> [WHAT YOU ARE ASKED TO DO] Reproduce exactly the lines below, from the first through the one containing "rad=math.radians", and nothing more.

* START PROVIDED DATA *

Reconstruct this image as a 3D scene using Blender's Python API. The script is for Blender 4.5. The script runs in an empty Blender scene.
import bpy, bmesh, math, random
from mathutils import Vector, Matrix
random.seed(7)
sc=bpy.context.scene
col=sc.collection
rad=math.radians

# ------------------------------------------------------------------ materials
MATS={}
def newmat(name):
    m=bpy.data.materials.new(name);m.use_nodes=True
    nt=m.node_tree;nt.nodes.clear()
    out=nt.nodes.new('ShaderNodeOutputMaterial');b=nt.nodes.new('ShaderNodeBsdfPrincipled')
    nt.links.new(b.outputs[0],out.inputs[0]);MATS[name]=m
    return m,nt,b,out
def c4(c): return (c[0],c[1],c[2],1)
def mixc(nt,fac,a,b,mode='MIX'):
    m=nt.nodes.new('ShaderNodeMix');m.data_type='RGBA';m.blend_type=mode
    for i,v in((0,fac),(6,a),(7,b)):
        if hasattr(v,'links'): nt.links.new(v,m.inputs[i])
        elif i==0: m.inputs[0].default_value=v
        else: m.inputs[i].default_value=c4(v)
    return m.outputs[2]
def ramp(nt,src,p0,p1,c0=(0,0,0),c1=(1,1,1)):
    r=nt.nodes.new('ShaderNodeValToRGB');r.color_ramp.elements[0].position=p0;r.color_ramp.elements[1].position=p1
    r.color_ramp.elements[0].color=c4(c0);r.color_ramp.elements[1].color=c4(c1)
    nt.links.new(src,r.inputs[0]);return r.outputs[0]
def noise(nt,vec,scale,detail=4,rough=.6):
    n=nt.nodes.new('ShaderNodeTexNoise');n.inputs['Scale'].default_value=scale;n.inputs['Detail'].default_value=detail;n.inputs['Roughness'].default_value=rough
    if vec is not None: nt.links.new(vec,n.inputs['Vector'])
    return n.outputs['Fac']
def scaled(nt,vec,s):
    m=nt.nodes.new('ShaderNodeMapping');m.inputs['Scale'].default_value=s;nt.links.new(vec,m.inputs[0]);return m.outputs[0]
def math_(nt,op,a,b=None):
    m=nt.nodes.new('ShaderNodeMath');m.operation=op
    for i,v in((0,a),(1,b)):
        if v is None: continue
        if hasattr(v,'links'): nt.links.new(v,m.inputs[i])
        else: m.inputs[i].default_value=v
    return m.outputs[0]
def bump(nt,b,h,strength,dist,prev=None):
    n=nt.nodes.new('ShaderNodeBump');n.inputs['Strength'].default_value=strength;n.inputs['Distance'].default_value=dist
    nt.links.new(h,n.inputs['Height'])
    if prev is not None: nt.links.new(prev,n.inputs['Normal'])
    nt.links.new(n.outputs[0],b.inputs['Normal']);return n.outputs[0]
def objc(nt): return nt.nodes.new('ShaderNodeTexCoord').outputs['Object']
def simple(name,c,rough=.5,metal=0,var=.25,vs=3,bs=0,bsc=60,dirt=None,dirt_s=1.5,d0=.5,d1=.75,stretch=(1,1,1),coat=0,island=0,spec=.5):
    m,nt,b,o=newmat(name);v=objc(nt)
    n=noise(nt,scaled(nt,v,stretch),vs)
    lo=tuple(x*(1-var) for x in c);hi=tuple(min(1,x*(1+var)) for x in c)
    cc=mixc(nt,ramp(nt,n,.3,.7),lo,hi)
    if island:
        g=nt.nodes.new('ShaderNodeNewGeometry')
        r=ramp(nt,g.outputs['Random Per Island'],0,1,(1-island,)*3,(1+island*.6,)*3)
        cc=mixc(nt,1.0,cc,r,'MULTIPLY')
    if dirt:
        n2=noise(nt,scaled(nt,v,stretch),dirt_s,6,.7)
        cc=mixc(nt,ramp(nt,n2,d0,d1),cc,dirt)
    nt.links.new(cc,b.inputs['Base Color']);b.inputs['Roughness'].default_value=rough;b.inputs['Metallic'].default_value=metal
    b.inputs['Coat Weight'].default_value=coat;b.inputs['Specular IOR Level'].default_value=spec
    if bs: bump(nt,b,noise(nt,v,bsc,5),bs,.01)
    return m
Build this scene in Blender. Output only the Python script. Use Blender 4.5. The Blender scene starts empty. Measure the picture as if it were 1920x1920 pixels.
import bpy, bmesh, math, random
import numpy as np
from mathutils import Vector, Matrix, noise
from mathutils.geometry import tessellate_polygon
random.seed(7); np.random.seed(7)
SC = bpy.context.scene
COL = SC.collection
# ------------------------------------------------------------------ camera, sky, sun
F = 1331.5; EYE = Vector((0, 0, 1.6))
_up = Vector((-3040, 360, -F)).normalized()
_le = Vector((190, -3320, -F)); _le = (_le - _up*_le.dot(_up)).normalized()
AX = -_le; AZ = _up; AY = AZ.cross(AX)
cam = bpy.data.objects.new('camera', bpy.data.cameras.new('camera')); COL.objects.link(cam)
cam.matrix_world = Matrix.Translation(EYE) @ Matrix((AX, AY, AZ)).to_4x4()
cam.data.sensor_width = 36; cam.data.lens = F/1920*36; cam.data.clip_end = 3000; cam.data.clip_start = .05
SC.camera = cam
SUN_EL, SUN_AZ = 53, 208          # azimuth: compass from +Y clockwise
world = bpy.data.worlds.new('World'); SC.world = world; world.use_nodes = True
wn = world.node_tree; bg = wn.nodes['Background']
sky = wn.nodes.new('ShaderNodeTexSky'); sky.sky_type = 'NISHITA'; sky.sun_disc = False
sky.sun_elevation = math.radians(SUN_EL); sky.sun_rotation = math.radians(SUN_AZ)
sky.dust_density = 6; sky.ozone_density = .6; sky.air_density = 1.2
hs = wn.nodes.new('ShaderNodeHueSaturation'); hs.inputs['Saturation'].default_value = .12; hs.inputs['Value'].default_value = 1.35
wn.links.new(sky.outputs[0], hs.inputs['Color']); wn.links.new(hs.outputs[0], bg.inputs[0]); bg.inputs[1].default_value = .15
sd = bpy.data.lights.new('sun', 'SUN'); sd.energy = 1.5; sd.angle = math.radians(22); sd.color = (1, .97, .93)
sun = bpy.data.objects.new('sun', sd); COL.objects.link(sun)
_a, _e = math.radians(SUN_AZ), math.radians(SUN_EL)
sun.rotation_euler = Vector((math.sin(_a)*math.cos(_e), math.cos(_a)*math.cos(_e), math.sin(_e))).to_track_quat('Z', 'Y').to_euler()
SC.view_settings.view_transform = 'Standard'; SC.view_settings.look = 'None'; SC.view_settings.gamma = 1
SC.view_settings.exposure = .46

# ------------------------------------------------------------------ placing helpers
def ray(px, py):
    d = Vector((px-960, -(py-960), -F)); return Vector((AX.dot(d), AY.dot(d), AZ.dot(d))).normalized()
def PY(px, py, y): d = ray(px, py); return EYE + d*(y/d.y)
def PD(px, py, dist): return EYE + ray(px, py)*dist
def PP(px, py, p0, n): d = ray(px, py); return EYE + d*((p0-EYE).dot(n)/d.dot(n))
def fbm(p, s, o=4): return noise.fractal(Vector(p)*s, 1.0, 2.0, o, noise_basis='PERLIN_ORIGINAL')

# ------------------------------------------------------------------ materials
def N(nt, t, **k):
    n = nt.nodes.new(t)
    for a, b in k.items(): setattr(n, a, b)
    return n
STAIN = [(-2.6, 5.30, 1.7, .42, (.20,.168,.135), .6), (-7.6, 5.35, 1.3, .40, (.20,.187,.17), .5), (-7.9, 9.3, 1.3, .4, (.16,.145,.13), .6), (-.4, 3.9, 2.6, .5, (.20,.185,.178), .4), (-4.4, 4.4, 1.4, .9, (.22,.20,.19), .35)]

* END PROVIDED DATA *

> [RESULT OF THE EXERCISE]
Reconstruct this image as a 3D scene using Blender's Python API. The script is for Blender 4.5. The script runs in an empty Blender scene.
import bpy, bmesh, math, random
from mathutils import Vector, Matrix
random.seed(7)
sc=bpy.context.scene
col=sc.collection
rad=math.radians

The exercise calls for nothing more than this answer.